**WRITTEN INSTRUCTION**
The listing below contains a span that opens with the line containing "Write part 3" and closes with the line containing "6).build('cord', M['black_matte'], hs)". Return that span exactly.

**ENTRIES SHOWN**
- - -
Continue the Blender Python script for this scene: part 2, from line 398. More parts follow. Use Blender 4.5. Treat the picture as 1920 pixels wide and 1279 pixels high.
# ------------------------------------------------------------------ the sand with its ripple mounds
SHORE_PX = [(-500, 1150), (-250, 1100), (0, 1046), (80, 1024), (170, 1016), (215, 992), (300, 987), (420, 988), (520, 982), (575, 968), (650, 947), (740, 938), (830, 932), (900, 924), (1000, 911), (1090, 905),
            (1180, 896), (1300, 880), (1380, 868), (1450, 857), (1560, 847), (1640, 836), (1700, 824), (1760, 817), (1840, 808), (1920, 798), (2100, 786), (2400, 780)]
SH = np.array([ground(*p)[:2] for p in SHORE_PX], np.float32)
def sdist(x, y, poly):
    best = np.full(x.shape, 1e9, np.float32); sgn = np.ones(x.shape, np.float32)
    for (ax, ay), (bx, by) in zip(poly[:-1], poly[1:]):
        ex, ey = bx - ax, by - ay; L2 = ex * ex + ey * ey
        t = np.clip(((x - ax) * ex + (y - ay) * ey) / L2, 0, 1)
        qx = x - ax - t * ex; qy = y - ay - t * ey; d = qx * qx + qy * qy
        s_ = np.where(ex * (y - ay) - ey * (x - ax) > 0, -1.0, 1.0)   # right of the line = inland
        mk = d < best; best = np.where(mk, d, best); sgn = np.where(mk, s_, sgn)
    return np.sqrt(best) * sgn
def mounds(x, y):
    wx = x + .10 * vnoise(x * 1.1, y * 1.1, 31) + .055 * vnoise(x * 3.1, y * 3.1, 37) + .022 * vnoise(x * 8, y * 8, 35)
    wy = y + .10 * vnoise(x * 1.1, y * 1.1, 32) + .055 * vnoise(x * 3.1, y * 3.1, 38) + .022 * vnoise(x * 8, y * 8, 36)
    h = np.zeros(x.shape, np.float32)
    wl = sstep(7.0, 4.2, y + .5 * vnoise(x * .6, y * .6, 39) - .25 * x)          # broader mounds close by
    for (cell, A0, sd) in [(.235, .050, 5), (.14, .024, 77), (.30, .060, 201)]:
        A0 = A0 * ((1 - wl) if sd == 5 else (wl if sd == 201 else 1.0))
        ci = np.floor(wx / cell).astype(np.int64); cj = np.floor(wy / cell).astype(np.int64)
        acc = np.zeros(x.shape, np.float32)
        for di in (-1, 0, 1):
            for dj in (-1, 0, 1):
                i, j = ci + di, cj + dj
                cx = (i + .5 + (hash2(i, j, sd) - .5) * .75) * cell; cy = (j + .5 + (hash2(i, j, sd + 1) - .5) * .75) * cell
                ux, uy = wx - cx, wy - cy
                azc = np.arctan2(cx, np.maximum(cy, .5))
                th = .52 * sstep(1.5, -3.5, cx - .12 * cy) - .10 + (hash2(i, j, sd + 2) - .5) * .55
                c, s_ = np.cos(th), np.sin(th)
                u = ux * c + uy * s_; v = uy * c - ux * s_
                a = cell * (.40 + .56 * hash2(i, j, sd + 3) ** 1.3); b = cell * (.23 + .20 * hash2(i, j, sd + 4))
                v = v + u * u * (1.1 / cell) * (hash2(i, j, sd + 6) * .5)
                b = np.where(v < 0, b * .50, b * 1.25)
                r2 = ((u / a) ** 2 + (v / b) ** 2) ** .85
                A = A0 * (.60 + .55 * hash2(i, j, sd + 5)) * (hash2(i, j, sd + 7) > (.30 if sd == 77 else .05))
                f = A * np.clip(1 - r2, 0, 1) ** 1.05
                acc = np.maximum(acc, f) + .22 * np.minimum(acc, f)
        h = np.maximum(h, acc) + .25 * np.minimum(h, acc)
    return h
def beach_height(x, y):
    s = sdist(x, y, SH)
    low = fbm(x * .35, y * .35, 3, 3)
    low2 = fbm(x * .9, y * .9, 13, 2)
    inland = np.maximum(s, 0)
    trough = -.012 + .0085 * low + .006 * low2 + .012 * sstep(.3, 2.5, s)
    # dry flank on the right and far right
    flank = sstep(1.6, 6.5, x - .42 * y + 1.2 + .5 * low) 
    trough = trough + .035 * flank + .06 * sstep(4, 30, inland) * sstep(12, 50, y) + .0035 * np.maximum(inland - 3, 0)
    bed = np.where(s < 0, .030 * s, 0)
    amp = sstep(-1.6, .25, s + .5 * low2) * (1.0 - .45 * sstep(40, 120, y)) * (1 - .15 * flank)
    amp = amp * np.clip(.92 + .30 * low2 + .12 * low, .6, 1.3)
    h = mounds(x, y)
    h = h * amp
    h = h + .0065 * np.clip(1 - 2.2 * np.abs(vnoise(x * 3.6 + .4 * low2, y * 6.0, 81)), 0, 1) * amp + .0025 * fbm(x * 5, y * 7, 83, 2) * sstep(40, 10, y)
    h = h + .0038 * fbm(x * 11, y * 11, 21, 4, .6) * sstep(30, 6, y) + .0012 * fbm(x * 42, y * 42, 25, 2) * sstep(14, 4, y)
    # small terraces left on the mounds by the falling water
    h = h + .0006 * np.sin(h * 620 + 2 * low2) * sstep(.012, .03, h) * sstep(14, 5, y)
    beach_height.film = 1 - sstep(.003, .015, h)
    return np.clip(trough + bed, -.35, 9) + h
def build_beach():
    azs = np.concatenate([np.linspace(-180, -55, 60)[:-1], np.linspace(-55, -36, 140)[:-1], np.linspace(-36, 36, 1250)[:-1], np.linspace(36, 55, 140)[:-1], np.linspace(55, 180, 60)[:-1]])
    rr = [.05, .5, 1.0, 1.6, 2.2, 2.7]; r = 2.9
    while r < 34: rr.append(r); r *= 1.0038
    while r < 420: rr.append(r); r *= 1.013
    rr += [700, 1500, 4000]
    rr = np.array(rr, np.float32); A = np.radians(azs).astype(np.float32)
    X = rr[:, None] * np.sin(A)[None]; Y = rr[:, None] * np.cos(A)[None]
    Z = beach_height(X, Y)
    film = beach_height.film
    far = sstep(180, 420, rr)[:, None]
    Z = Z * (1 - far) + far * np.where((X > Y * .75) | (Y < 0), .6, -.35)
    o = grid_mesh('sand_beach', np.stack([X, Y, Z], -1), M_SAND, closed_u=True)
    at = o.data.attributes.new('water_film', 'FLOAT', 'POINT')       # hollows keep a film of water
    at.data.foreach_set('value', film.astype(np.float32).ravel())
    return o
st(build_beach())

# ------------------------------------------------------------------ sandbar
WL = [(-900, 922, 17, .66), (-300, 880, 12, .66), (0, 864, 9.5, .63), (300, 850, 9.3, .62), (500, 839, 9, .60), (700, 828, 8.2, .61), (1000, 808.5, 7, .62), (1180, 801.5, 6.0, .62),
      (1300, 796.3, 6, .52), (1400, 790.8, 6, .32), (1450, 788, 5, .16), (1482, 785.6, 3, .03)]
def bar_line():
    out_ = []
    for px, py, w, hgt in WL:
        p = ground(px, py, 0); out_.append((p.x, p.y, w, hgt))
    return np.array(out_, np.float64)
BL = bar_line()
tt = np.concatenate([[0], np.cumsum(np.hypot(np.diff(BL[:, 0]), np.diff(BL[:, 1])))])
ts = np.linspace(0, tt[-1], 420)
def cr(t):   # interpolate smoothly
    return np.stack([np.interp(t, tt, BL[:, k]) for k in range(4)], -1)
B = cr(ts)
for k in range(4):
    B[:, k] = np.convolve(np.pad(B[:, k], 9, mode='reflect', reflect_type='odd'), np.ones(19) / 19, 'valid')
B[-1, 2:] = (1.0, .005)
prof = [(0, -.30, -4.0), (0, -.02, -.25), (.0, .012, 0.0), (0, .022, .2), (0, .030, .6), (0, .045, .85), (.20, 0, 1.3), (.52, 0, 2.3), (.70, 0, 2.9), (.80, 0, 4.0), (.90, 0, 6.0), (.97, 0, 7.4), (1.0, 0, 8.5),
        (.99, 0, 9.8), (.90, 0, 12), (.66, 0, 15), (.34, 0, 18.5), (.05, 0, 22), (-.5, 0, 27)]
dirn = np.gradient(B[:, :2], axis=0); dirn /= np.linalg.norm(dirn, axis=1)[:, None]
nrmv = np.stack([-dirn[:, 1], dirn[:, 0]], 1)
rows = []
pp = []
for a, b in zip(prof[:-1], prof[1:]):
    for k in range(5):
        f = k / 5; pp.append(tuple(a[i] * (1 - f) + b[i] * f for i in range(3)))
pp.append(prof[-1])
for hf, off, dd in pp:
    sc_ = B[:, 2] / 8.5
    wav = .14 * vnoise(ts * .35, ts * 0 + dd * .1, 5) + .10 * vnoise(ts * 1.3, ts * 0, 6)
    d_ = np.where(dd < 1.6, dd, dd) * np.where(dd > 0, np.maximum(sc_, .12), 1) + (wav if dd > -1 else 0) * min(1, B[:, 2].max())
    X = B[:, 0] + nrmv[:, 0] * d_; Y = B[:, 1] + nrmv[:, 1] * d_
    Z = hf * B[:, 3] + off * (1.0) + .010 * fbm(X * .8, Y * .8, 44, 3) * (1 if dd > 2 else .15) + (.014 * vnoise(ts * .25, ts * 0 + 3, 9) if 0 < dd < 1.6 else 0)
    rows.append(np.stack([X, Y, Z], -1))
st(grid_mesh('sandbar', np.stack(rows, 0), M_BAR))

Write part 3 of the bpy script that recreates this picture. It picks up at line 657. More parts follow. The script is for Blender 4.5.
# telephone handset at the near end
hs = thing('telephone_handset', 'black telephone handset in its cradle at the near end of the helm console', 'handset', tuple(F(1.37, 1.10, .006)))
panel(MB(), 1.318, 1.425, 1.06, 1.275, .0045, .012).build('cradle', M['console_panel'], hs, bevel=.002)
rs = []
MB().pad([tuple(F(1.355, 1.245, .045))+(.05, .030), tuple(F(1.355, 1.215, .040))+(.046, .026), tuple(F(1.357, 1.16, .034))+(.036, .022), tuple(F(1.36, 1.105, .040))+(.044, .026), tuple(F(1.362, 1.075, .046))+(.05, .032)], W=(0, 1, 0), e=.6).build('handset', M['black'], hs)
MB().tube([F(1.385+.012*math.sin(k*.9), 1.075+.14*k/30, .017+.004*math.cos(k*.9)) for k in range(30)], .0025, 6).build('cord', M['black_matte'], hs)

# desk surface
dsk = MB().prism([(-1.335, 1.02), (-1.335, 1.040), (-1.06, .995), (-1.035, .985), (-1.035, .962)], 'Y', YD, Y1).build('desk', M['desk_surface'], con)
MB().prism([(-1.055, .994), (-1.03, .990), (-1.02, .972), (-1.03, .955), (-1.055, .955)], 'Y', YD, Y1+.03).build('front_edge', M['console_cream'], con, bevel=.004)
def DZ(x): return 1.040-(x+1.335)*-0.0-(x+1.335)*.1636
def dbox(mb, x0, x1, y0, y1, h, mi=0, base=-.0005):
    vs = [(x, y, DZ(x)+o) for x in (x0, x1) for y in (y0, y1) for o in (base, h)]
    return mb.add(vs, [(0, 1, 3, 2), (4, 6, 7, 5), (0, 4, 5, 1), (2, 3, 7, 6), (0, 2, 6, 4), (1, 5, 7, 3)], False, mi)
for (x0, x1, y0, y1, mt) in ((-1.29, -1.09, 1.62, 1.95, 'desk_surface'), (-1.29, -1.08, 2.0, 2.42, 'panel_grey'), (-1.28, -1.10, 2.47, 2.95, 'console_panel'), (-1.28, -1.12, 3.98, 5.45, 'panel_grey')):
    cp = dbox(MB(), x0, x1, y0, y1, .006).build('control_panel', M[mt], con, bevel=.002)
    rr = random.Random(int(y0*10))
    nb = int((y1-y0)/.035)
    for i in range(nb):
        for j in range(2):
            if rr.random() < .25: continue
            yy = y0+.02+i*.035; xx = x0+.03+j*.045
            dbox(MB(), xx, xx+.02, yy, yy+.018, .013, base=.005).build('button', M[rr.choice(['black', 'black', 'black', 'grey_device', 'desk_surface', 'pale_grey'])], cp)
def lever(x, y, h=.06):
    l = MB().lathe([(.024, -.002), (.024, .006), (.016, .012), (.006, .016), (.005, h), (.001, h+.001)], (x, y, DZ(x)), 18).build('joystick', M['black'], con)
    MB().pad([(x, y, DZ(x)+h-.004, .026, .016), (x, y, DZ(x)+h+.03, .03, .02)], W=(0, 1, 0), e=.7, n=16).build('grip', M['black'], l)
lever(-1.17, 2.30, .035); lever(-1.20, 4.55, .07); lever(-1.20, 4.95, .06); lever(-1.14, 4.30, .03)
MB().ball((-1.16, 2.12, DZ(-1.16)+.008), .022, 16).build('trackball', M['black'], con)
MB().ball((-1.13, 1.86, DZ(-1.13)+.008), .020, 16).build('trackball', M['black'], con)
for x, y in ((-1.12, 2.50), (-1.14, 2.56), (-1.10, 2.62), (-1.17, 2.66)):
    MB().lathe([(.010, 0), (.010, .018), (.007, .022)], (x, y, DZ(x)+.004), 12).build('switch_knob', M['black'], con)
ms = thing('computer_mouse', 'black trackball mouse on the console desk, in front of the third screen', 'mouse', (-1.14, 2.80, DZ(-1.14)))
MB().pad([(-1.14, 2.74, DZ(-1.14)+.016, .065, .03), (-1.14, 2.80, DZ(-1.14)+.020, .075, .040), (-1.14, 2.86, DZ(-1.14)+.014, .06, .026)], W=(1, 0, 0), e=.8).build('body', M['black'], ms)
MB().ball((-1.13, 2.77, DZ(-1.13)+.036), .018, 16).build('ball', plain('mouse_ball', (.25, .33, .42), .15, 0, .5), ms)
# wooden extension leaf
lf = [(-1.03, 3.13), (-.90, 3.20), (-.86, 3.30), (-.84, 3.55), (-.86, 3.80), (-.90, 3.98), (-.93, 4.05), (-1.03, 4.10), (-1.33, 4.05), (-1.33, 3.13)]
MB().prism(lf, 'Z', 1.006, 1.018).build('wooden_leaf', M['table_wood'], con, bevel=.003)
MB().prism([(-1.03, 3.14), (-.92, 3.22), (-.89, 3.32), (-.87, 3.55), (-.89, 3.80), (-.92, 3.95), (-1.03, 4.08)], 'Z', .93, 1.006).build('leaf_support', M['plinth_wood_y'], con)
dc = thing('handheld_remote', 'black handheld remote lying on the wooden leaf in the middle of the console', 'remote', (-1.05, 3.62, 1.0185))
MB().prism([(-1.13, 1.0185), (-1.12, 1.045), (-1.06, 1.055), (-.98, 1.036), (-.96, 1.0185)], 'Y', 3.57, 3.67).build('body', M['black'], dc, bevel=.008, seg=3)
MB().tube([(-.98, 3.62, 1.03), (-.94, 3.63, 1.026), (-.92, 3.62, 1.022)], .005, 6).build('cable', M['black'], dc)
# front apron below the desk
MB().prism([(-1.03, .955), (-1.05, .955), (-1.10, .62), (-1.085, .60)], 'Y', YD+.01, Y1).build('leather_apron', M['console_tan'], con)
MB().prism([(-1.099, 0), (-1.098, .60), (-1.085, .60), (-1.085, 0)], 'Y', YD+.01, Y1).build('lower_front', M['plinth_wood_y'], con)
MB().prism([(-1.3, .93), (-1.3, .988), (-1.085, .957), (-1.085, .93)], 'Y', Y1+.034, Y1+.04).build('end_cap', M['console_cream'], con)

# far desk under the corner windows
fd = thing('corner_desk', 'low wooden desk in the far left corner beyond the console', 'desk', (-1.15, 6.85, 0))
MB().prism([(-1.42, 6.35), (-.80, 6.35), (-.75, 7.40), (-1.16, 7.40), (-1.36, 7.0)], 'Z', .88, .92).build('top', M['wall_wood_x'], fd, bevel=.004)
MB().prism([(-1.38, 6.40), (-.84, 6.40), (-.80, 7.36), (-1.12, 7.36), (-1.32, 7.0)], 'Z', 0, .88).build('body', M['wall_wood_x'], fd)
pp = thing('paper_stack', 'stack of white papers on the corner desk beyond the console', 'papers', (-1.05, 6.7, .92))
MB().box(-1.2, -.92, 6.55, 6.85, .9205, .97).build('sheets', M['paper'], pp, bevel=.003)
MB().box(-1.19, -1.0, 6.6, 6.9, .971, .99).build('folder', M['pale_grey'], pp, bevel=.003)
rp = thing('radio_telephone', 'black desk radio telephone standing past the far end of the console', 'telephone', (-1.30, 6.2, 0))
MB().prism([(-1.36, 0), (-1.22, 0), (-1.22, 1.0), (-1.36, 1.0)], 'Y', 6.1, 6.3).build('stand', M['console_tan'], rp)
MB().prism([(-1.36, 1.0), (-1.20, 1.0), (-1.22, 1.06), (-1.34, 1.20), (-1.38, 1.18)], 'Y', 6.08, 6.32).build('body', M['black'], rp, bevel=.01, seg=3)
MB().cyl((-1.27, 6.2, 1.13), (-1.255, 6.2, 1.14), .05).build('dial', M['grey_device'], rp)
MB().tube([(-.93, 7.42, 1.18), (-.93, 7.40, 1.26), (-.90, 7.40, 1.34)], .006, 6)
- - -
**FULL SOLUTION**
Write part 3 of the bpy script that recreates this picture. It picks up at line 657. More parts follow. The script is for Blender 4.5.
# telephone handset at the near end
hs = thing('telephone_handset', 'black telephone handset in its cradle at the near end of the helm console', 'handset', tuple(F(1.37, 1.10, .006)))
panel(MB(), 1.318, 1.425, 1.06, 1.275, .0045, .012).build('cradle', M['console_panel'], hs, bevel=.002)
rs = []
MB().pad([tuple(F(1.355, 1.245, .045))+(.05, .030), tuple(F(1.355, 1.215, .040))+(.046, .026), tuple(F(1.357, 1.16, .034))+(.036, .022), tuple(F(1.36, 1.105, .040))+(.044, .026), tuple(F(1.362, 1.075, .046))+(.05, .032)], W=(0, 1, 0), e=.6).build('handset', M['black'], hs)
MB().tube([F(1.385+.012*math.sin(k*.9), 1.075+.14*k/30, .017+.004*math.cos(k*.9)) for k in range(30)], .0025, 6).build('cord', M['black_matte'], hs)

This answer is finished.